START Provided material

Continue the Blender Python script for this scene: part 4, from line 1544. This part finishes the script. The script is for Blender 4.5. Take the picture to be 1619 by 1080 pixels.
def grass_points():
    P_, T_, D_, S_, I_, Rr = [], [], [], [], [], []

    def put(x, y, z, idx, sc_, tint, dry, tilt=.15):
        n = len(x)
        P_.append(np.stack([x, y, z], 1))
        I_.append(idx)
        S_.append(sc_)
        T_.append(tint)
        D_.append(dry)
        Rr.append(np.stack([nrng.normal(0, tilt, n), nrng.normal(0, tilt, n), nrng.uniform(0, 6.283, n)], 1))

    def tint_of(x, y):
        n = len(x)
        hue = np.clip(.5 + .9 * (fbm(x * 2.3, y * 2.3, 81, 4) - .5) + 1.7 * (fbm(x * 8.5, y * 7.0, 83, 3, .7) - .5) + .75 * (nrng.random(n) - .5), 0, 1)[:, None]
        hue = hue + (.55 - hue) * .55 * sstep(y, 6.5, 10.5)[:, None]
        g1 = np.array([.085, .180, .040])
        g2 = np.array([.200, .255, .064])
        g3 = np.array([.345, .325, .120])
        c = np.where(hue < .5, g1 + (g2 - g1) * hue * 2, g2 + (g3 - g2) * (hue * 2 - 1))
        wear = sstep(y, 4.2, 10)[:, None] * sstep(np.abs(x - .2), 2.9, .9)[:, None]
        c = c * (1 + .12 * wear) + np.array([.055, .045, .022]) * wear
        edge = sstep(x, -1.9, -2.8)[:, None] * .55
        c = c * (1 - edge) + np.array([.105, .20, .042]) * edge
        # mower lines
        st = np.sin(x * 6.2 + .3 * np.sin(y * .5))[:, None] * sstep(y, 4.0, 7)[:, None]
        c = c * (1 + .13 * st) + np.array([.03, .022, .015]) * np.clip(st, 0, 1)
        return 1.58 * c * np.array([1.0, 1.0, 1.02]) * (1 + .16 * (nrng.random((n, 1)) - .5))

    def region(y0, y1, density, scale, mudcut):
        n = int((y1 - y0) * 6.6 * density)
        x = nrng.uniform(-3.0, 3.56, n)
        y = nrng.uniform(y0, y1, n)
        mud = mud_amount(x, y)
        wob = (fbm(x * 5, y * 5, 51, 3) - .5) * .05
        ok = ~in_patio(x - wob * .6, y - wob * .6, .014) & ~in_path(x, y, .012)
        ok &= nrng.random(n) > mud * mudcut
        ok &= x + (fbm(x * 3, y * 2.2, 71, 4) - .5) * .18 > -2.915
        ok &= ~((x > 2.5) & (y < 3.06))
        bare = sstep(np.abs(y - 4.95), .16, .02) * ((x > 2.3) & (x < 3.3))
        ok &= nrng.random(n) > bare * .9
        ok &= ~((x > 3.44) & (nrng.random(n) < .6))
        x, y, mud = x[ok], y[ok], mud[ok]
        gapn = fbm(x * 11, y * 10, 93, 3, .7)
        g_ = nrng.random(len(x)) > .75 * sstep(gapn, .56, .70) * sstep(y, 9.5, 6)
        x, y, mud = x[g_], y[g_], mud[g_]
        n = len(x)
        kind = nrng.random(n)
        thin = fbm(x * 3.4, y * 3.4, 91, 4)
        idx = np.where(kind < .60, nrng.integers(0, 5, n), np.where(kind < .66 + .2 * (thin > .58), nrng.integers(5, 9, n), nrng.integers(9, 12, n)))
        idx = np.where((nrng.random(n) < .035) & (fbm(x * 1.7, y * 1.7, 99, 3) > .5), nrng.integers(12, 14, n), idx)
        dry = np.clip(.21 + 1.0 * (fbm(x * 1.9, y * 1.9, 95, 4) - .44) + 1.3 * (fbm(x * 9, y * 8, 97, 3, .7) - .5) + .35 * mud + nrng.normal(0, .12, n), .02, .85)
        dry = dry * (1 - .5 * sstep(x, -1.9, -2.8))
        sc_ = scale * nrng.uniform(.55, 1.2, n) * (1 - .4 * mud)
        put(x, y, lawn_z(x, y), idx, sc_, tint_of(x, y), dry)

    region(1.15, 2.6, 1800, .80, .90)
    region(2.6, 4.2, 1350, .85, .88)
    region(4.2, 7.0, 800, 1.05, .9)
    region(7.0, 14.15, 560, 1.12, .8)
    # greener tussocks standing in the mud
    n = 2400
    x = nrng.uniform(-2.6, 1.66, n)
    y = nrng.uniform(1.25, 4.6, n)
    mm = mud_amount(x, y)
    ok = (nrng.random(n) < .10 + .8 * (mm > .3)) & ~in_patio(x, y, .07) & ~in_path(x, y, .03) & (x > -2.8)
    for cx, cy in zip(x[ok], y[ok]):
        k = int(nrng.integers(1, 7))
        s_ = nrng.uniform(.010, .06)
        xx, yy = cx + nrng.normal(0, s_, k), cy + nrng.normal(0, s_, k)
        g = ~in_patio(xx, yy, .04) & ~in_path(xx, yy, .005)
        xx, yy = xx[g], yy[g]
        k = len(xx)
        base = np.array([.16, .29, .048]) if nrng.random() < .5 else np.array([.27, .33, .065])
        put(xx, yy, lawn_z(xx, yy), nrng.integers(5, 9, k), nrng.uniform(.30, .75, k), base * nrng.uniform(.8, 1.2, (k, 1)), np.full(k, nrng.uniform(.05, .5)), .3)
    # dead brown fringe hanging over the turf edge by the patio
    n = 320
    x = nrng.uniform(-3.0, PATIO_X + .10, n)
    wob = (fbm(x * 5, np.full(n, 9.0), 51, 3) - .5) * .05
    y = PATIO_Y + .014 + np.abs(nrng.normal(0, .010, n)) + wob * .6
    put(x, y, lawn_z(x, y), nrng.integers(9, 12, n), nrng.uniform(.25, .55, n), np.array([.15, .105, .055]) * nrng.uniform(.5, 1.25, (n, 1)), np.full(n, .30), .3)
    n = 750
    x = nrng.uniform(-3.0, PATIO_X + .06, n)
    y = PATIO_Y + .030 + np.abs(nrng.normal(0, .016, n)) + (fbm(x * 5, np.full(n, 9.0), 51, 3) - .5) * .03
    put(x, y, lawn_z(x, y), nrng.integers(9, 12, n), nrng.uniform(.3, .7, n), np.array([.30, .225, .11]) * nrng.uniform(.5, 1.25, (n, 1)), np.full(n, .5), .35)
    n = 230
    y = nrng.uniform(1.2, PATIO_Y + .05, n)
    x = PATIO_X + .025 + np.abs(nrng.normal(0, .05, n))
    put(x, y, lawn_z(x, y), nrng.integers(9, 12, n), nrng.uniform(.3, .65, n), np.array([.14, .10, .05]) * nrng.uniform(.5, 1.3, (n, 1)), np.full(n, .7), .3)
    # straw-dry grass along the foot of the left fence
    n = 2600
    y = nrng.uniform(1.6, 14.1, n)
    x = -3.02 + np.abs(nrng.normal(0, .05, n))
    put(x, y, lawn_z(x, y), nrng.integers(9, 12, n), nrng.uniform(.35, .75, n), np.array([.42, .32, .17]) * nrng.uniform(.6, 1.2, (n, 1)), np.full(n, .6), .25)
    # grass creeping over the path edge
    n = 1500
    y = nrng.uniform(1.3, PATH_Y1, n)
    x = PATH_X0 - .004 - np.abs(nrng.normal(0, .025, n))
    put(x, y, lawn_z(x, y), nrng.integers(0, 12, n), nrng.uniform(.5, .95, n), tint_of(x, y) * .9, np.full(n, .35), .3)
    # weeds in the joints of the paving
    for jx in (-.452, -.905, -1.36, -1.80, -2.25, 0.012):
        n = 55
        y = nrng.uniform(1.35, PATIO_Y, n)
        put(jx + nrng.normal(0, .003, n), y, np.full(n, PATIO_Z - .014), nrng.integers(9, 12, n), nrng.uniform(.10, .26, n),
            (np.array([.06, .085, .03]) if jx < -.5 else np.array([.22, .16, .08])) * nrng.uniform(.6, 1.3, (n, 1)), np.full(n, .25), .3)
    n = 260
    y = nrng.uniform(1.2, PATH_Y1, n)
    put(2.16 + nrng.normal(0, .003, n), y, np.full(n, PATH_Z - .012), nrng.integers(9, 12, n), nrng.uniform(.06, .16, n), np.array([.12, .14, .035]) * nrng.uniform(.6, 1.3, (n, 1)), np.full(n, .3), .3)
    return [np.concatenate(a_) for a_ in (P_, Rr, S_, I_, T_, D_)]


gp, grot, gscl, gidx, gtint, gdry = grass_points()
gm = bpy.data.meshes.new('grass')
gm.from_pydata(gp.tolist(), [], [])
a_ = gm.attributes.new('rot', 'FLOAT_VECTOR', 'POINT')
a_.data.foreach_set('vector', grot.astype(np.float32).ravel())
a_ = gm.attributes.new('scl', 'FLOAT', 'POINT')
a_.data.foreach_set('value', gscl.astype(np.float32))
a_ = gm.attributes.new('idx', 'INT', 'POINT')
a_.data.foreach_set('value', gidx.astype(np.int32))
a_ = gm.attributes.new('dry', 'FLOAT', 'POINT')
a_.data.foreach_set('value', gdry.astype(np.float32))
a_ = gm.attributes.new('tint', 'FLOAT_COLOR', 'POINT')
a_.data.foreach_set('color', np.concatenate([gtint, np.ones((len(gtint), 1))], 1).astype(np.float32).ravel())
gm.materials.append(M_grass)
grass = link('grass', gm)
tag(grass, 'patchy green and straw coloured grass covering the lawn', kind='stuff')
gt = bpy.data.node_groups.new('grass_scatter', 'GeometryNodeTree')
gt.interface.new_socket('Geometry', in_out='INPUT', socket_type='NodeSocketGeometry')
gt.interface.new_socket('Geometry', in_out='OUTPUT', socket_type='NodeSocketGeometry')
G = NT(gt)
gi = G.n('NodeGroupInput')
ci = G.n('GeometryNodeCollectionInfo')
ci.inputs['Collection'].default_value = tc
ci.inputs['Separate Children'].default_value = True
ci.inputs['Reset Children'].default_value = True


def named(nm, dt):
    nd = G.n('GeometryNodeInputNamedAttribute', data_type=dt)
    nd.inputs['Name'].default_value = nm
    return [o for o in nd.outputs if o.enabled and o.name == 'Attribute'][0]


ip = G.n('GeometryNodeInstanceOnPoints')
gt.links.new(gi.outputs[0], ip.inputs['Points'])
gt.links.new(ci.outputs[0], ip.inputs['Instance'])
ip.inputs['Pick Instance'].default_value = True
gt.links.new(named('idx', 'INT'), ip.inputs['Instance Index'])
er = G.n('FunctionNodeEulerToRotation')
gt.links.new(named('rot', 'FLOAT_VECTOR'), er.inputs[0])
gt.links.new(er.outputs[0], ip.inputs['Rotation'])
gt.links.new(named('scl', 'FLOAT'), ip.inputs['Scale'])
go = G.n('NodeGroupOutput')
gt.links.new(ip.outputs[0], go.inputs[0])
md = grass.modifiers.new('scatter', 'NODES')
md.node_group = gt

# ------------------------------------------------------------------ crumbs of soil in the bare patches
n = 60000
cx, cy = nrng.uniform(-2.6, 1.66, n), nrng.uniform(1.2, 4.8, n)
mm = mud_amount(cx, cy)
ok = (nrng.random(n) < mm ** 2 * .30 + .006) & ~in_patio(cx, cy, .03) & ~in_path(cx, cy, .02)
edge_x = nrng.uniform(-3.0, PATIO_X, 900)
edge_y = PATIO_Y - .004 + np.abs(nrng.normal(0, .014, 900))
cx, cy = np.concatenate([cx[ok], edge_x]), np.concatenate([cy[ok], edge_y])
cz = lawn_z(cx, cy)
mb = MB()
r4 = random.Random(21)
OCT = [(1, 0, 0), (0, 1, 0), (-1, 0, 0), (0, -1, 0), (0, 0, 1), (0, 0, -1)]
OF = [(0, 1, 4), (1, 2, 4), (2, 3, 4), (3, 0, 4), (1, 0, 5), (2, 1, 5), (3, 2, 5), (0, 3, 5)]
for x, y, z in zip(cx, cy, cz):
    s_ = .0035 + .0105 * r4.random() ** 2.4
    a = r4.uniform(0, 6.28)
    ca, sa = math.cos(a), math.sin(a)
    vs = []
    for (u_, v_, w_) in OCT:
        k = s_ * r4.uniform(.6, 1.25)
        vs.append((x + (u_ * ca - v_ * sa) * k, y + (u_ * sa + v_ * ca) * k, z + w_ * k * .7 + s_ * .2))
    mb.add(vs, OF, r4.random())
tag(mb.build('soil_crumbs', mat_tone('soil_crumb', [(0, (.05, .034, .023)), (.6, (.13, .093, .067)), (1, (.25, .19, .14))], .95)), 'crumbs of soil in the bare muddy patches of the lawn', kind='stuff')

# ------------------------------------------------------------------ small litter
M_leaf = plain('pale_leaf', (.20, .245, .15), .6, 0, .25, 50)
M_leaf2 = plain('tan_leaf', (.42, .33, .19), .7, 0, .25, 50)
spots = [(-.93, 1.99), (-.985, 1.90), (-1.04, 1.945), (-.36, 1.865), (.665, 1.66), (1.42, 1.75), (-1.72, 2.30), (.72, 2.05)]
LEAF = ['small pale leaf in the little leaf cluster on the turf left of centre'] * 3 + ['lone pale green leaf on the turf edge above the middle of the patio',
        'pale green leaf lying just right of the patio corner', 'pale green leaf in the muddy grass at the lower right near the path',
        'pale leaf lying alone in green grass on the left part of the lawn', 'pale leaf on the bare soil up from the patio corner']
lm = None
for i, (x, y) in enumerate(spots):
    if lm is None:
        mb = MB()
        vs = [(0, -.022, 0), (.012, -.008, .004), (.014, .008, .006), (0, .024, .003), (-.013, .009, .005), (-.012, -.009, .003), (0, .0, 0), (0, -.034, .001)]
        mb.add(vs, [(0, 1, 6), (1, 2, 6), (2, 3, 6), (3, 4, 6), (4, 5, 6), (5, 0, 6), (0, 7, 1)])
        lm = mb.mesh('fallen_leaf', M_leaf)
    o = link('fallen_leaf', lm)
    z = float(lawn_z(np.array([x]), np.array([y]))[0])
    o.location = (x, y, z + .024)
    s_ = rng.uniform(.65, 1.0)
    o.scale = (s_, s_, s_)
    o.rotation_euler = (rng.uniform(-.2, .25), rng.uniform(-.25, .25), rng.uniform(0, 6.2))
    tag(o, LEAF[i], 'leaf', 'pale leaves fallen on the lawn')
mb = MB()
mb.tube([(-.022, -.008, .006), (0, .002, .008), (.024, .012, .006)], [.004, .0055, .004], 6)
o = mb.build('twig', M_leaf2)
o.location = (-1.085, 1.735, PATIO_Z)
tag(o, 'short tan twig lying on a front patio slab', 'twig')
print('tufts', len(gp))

END Provided material

## [Exercise description]
From the data above, gather every line that includes the word "part".

## [Output of the exercise]
Continue the Blender Python script for this scene: part 4, from line 1544. This part finishes the script. The script is for Blender 4.5. Take the picture to be 1619 by 1080 pixels.
        'pale leaf lying alone in green grass on the left part of the lawn', 'pale leaf on the bare soil up from the patio corner']